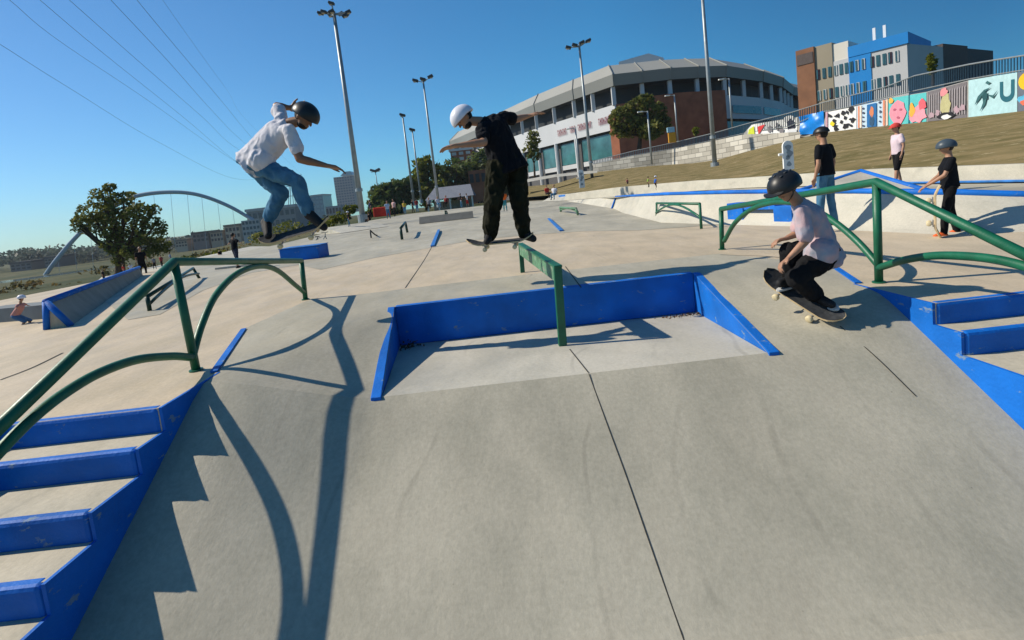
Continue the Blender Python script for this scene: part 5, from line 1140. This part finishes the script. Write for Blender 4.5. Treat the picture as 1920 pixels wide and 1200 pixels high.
far = [
 ('crouching skater in white helmet and blue shorts rolling past the left edge', (42, 622), 66, 7.6, col3('coral_top', (.45, .22, .2)), col3('blue_shorts', (.06, .14, .28)), 20, dict(crouch=.6, arms='out', hat=dict(mat=HW), shorts=True)),
 ('person in black dropping in at the far end of the left quarter ramp', (270, 518), 56, 16, BT, BP, -40, dict(crouch=.2, arms='down')),
 ('person in black with both arms spread riding behind the left rail', (446, 503), 68, 13.2, BT, col3('dark_skirt', (.03, .035, .06)), 60, dict(arms='out', shorts=True)),
 ('small figure in black standing by the path left of the leafy tree', (196, 530), 26, 30, BT, BP, 0, {}),
 ('small figure in a red top near the foot of the leafy tree', (234, 521), 28, 30, col3('red_top', (.5, .04, .03)), BP, 30, {}),
 ('small figure in a white top just right of the red topped one by the tree', (248, 520), 28, 32, WT, JN, 150, {}),
 ('figure in grey first in the row beyond the leafy tree', (291, 506), 26, 36, col3('grey_top', (.2, .2, .22)), BP, -30, {}),
 ('figure in dark red second in the row beyond the leafy tree', (305, 503), 26, 38, col3('maroon_top', (.2, .03, .03)), BP, -90, {}),
 ('figure in pale blue at the right end of the row beyond the leafy tree', (322, 498), 26, 40, col3('paleblue_top', (.3, .38, .5)), JN, 200, {}),
 ('seated dark figure on the far curb left of the spread-armed rider', (414, 486), 16, 24, BT, BP, -60, dict(sit=True)),
 ('person crouching in dark clothes at the foot of the first light pole', (694, 420), 18, 33, BT, BP, 160, dict(sit=True)),
 ('standing person in dark blue behind the first light pole', (697, 408), 34, 40, col3('navy_top', (.02, .03, .08)), BP, 200, {}),
 ('person in pale blue shirt standing beside the red box', (729, 410), 34, 40, col3('lightblue_shirt', (.4, .48, .62)), JN, -60, {}),
 ('person in pink standing right of the pale blue shirt', (741, 406), 33, 42, col3('pink_top', (.55, .35, .33)), BP, -120, {}),
 ('person in black left of the shelter near the edge-on light pole', (775, 399), 26, 48, BT, BP, 0, {}),
 ('person in dark red beside the black clothed one near the shelter', (783, 398), 26, 49, col3('maroon_top', (.2, .03, .03)), JN, 90, {}),
 ('person in black with blue jeans at the right end of the shelter', (866, 390), 28, 46, BT, JN, 200, {}),
 ('person in white top and red shorts at the right end of the shelter', (877, 389), 27, 46, WT, col3('red_shorts', (.4, .03, .03)), -20, dict(shorts=True)),
 ('person in orange vest and teal trousers seen between the dark trousered legs', (948, 396), 40, 30, col3('orange_vest', (.75, .13, .02)), col3('teal_trousers', (.05, .22, .24)), -90, {}),
 ('seated person in red on the far white ledge', (1027, 372), 20, 34, col3('red_top', (.5, .04, .03)), BP, -60, dict(sit=True)),
 ('seated person in white and blue beside the blue pad', (1041, 374), 22, 33, WT, JN, -120, dict(sit=True)),
 ('person in grey sitting under the left end of the picnic shelter', (806, 392), 17, 52, col3('grey_top', (.2, .2, .22)), BP, -90, dict(sit=True)),
 ('person in white sitting in the middle of the picnic shelter row', (822, 390), 17, 52, WT, JN, -60, dict(sit=True)),
 ('person in maroon sitting right of the white clothed one by the shelter', (838, 388), 17, 52, col3('maroon_top', (.2, .03, .03)), BP, -110, dict(sit=True)),
 ('standing person in yellow near the dark hump left of the shelter', (760, 402), 26, 46, col3('yellow_top', (.5, .35, .05)), JN, -90, {}),
 ('dark clothed person with a white helmet left of the first light pole', (655, 426), 30, 30, BT, JN, 30, dict(hat=dict(mat=HW))),
 ('small rider in dusty red beyond the blue edged bank', (1177, 350), 16, 36, col3('dusty_red', (.4, .12, .12)), BP, -90, dict(crouch=.3)),
 ('rider in lime green beyond the blue edged bank', (1216, 353), 22, 26, col3('lime_top', (.25, .4, .06)), BP, 0, dict(crouch=.2)),
 ('rider in white helmet and blue top beyond the blue edged bank', (1230, 357), 27, 22, col3('royal_top', (.03, .12, .45)), BP, 20, dict(hat=dict(mat=HW), crouch=.2)),
]
for lb, foot, hp, d, a, b_, face, kw in far: stander(lb, foot, hp, d, a, b_, face, vox=.02 if hp > 50 else .035, group=GRP, **kw)
# bicycle lying by the blue box
c = Y(598, 462, 24); bk = thing('bicycle', c, 'small trick bicycle beyond the blue grind box under the airborne board', 'bicycle'); fr = M('bike_frame', (.05, .12, .14), .4)
def wheel_at(p, r_, ax_): 
    a = V(ax_).normalized(); u = a.orthogonal().normalized(); v = a.cross(u); mb = MB(); pts = [p+u*(r_*math.cos(k*math.pi/12))+v*(r_*math.sin(k*math.pi/12)) for k in range(25)]; mb.tube(pts, .025, 6, False); mb.build('tyre', DARK, bk, True)
w1_, w2_ = c+V((-.38, 0, .02)), c+V((.42, .25, -.05)); wheel_at(w1_, .25, V((.2, 1, .2))); wheel_at(w2_, .25, V((.4, 1, .1)))
s_ = c+V((-.05, .1, .38)); h_ = c+V((.30, .18, .45)); m_ = c+V((.0, .1, .0))
mb = MB(); mb.tube([w1_, m_, h_, s_, w1_], .02, 6); mb.build('frame', fr, bk); mb = MB(); mb.tube([w2_, h_, h_+V((.02, 0, .15))], .02, 6); mb.build('fork', fr, bk)
mb = MB(); mb.tube([h_+V((-.05, -.3, .17)), h_+V((.02, 0, .15)), h_+V((.05, .3, .17))], .015, 6); mb.build('handlebar', DARK, bk); mb = MB(); mb.tube([m_, s_+V((0, 0, .06))], .016, 6); mb.box(s_+V((0, 0, .08)), (.2, .09, .04)); mb.build('saddle', DARK, bk)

• [Exercise prompt]: Quote in full the listing given above; the images are to be left out.

• [Exercise response]:
Continue the Blender Python script for this scene: part 5, from line 1140. This part finishes the script. Write for Blender 4.5. Treat the picture as 1920 pixels wide and 1200 pixels high.
far = [
 ('crouching skater in white helmet and blue shorts rolling past the left edge', (42, 622), 66, 7.6, col3('coral_top', (.45, .22, .2)), col3('blue_shorts', (.06, .14, .28)), 20, dict(crouch=.6, arms='out', hat=dict(mat=HW), shorts=True)),
 ('person in black dropping in at the far end of the left quarter ramp', (270, 518), 56, 16, BT, BP, -40, dict(crouch=.2, arms='down')),
 ('person in black with both arms spread riding behind the left rail', (446, 503), 68, 13.2, BT, col3('dark_skirt', (.03, .035, .06)), 60, dict(arms='out', shorts=True)),
 ('small figure in black standing by the path left of the leafy tree', (196, 530), 26, 30, BT, BP, 0, {}),
 ('small figure in a red top near the foot of the leafy tree', (234, 521), 28, 30, col3('red_top', (.5, .04, .03)), BP, 30, {}),
 ('small figure in a white top just right of the red topped one by the tree', (248, 520), 28, 32, WT, JN, 150, {}),
 ('figure in grey first in the row beyond the leafy tree', (291, 506), 26, 36, col3('grey_top', (.2, .2, .22)), BP, -30, {}),
 ('figure in dark red second in the row beyond the leafy tree', (305, 503), 26, 38, col3('maroon_top', (.2, .03, .03)), BP, -90, {}),
 ('figure in pale blue at the right end of the row beyond the leafy tree', (322, 498), 26, 40, col3('paleblue_top', (.3, .38, .5)), JN, 200, {}),
 ('seated dark figure on the far curb left of the spread-armed rider', (414, 486), 16, 24, BT, BP, -60, dict(sit=True)),
 ('person crouching in dark clothes at the foot of the first light pole', (694, 420), 18, 33, BT, BP, 160, dict(sit=True)),
 ('standing person in dark blue behind the first light pole', (697, 408), 34, 40, col3('navy_top', (.02, .03, .08)), BP, 200, {}),
 ('person in pale blue shirt standing beside the red box', (729, 410), 34, 40, col3('lightblue_shirt', (.4, .48, .62)), JN, -60, {}),
 ('person in pink standing right of the pale blue shirt', (741, 406), 33, 42, col3('pink_top', (.55, .35, .33)), BP, -120, {}),
 ('person in black left of the shelter near the edge-on light pole', (775, 399), 26, 48, BT, BP, 0, {}),
 ('person in dark red beside the black clothed one near the shelter', (783, 398), 26, 49, col3('maroon_top', (.2, .03, .03)), JN, 90, {}),
 ('person in black with blue jeans at the right end of the shelter', (866, 390), 28, 46, BT, JN, 200, {}),
 ('person in white top and red shorts at the right end of the shelter', (877, 389), 27, 46, WT, col3('red_shorts', (.4, .03, .03)), -20, dict(shorts=True)),
 ('person in orange vest and teal trousers seen between the dark trousered legs', (948, 396), 40, 30, col3('orange_vest', (.75, .13, .02)), col3('teal_trousers', (.05, .22, .24)), -90, {}),
 ('seated person in red on the far white ledge', (1027, 372), 20, 34, col3('red_top', (.5, .04, .03)), BP, -60, dict(sit=True)),
 ('seated person in white and blue beside the blue pad', (1041, 374), 22, 33, WT, JN, -120, dict(sit=True)),
 ('person in grey sitting under the left end of the picnic shelter', (806, 392), 17, 52, col3('grey_top', (.2, .2, .22)), BP, -90, dict(sit=True)),
 ('person in white sitting in the middle of the picnic shelter row', (822, 390), 17, 52, WT, JN, -60, dict(sit=True)),
 ('person in maroon sitting right of the white clothed one by the shelter', (838, 388), 17, 52, col3('maroon_top', (.2, .03, .03)), BP, -110, dict(sit=True)),
 ('standing person in yellow near the dark hump left of the shelter', (760, 402), 26, 46, col3('yellow_top', (.5, .35, .05)), JN, -90, {}),
 ('dark clothed person with a white helmet left of the first light pole', (655, 426), 30, 30, BT, JN, 30, dict(hat=dict(mat=HW))),
 ('small rider in dusty red beyond the blue edged bank', (1177, 350), 16, 36, col3('dusty_red', (.4, .12, .12)), BP, -90, dict(crouch=.3)),
 ('rider in lime green beyond the blue edged bank', (1216, 353), 22, 26, col3('lime_top', (.25, .4, .06)), BP, 0, dict(crouch=.2)),
 ('rider in white helmet and blue top beyond the blue edged bank', (1230, 357), 27, 22, col3('royal_top', (.03, .12, .45)), BP, 20, dict(hat=dict(mat=HW), crouch=.2)),
]
for lb, foot, hp, d, a, b_, face, kw in far: stander(lb, foot, hp, d, a, b_, face, vox=.02 if hp > 50 else .035, group=GRP, **kw)
# bicycle lying by the blue box
c = Y(598, 462, 24); bk = thing('bicycle', c, 'small trick bicycle beyond the blue grind box under the airborne board', 'bicycle'); fr = M('bike_frame', (.05, .12, .14), .4)
def wheel_at(p, r_, ax_): 
    a = V(ax_).normalized(); u = a.orthogonal().normalized(); v = a.cross(u); mb = MB(); pts = [p+u*(r_*math.cos(k*math.pi/12))+v*(r_*math.sin(k*math.pi/12)) for k in range(25)]; mb.tube(pts, .025, 6, False); mb.build('tyre', DARK, bk, True)
w1_, w2_ = c+V((-.38, 0, .02)), c+V((.42, .25, -.05)); wheel_at(w1_, .25, V((.2, 1, .2))); wheel_at(w2_, .25, V((.4, 1, .1)))
s_ = c+V((-.05, .1, .38)); h_ = c+V((.30, .18, .45)); m_ = c+V((.0, .1, .0))
mb = MB(); mb.tube([w1_, m_, h_, s_, w1_], .02, 6); mb.build('frame', fr, bk); mb = MB(); mb.tube([w2_, h_, h_+V((.02, 0, .15))], .02, 6); mb.build('fork', fr, bk)
mb = MB(); mb.tube([h_+V((-.05, -.3, .17)), h_+V((.02, 0, .15)), h_+V((.05, .3, .17))], .015, 6); mb.build('handlebar', DARK, bk); mb = MB(); mb.tube([m_, s_+V((0, 0, .06))], .016, 6); mb.box(s_+V((0, 0, .08)), (.2, .09, .04)); mb.build('saddle', DARK, bk)